Tories dismissed the proposal as headline-chasing which would do nothing to prevent a multi-billion round of bonus payments in the City this Christmas. And the British Bankers' Association warned that any legislation should not be designed in a way that might drive financial institutions to relocate away from the UK.
But Chancellor Alistair Darling said that bankers must start seeing themselves as fellow citizens and said the public regarded some of the bonuses they had received as ludicrous.
Mr Darling told the Sunday Telegraph that his bill would give the Financial Services Authority powers if necessary to tear up contracts that would result in payments being made that would cause instability.

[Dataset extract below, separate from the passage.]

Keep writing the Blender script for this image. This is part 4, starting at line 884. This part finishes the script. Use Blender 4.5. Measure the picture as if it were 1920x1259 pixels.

The legislation will enable the FSA to require banks to renegotiate remuneration packages which breach its pay code, and fine those which continue to offer unjustifiable sums.
The new rules will come into effect next year if the Bill completes its passage through Parliament before the election - which must be held by June 3 - and will affect all new contracts. They will apply to all UK banks, including RBS, Lloyds, Barclays and HSBC as well as the UK operations of global investment banks like Goldman Sachs.
Other provisions will require banks to hold larger capital reserves and to prepare so-called living wills to ensure they can be wound up in the case of failure without putting the entire financial system at risk.
In a podcast on the Downing Street website, Mr Brown said: We will ensure that the banking crisis we have experienced over the last two years should never again come at a cost to the taxpayer. This means a transformation of the way the financial sector is policed, with banks themselves and not the taxpayer made to pay for bank failings.